Students from nearly 20 schools attended on 5 March, including one student from St Ignatius College in Riverview who inquired about the church’s capacity to remove “conservative” obligations in order to reflect the present “progressive” society and its changing values.

“I’d say to all, be careful of being pigeonholed into a camp of progressive or conservative,” the archbishop responded.

“These aren’t categories for Christians, we care simply about truth and people.

“If we do join a camp, then the only camp we join is Jesus’.

“We ask ourselves what he has said, what he would do and what he has demonstrated in his life, his church, and its traditions.

“When we do this, we can see some components of our faith are perennial and for every generation, while other aspects—as in any religion—are cultural elements or customs arisen at one stage or another that may be passing.”

Asked how modern Catholics can combat spiritual dryness and connect with God in prayer, the archbishop said that prayer is “just talking to a friend.”

“We should be both comfortable with formal prayers and also the spontaneous prayer that comes out of your heart,” he said.

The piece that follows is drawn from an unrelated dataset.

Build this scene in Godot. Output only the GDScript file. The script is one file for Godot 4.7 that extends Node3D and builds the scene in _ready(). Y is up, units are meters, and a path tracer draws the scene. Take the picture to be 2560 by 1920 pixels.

“People at times can overcomplicate prayer, but I’m quite childish in mine just as a child with their parents.

“Bring God those simple needs in your heart—they are the easiest to express because they come so naturally to us as children of God.”

Marist Catholic College North Shore leaders Tyler Sestito and Carsten Muller said they had been nervous about meeting the archbishop but left with an inspired sense of hope.

“Listening to his responses on a range of difficult topics showed the archbishop is a very genuine and well-educated man, not just a church figure but also very approachable,” Carsten said.

“What I can take from his words today is certainly an illuminated idea of how to bring Christianity into our school and outer communities,” Tyler added.

The archbishop will continue the luncheon series over two more weeks, hosting the remaining Year 12 leaders in Sydney’s western and central regions.